Would never choose one…especially not in a place with as much traffic as Houston.


Driven a manual all my life. My dad said if you can drive a manual you can drive a car anywhere in the world. So true when i lived in europe, driving a manual was a must.

Learned in a truck with three on the column. Driving a manual in traffic does suck

True story. About 20 years ago I still smoked and left my house one night to buy a pack at a convenience store around the corner. I was two houses down from mine when a young man appeared in front of me on the sidewalk; I instinctively knew I was in trouble. Just as he reached my side he swung his arm toward me but missed as I jumped into the easement.

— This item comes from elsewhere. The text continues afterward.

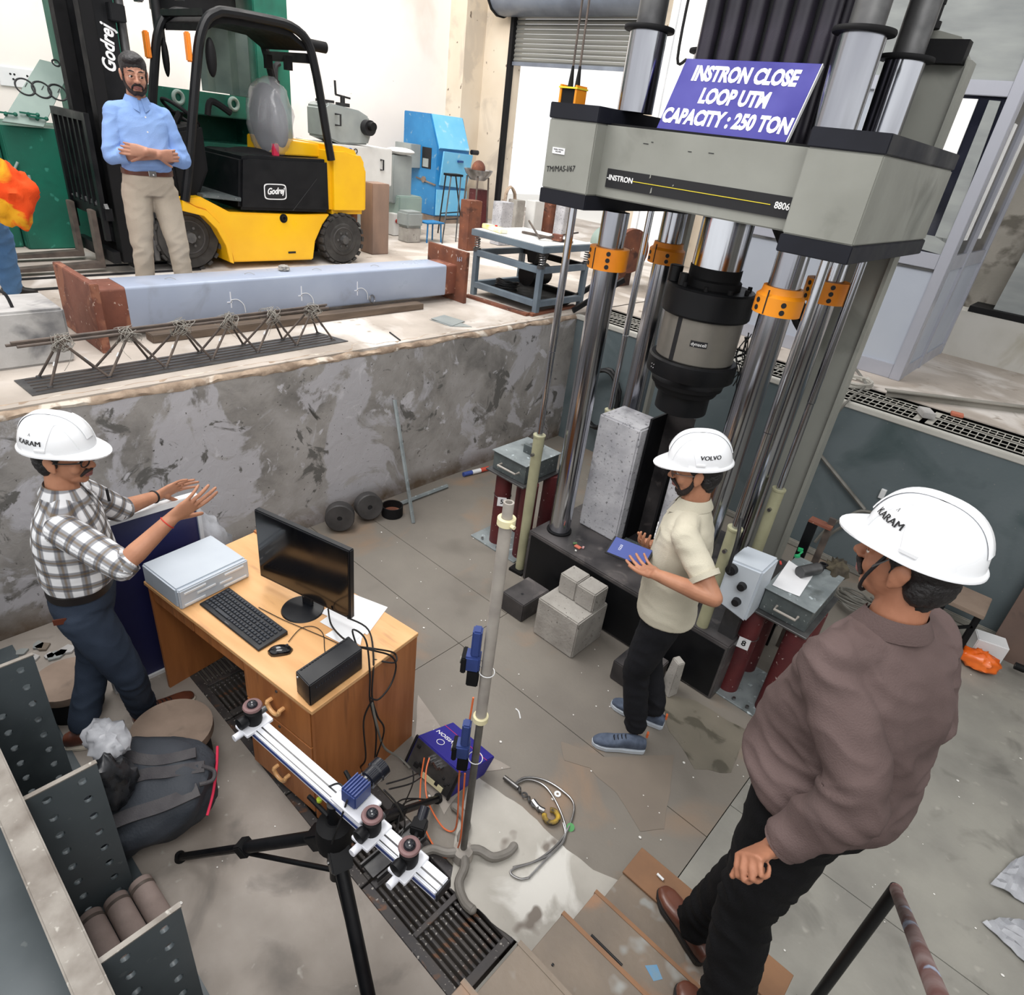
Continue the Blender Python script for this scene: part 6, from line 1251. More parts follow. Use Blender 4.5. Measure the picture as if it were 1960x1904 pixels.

He had a stun gun and made threatening gestures saying that I would take him back to my house and give him money. I looked at him, my house two lots away, and my pick-up with a stick shift sitting in the street. I threw my car keys at him saying, “Take my car, it’s worth more.” Startled, he caught the keys, ran toward my truck while I ran the opposite way thinking, “That young kid can’t drive a stick.” Sure enough, I looked back at the corner to see him running down the street in the opposite direction with the door of my truck left open. He kept my keys because, when he eventually broke in and stole a car with a GPS system, the cops were able to track the car and found him and his loot (including my keys) staying in an abandoned house. Two days later I got a call from Kroger’s telling me to call a police detective at number blah-blah as my Kroger’s card was attached to the key chain. So, I got the satisfaction of going to a police station and identifying the jerk in a line-up. Moral being, I love stick shifts and always have an identifying card attached to my key chain.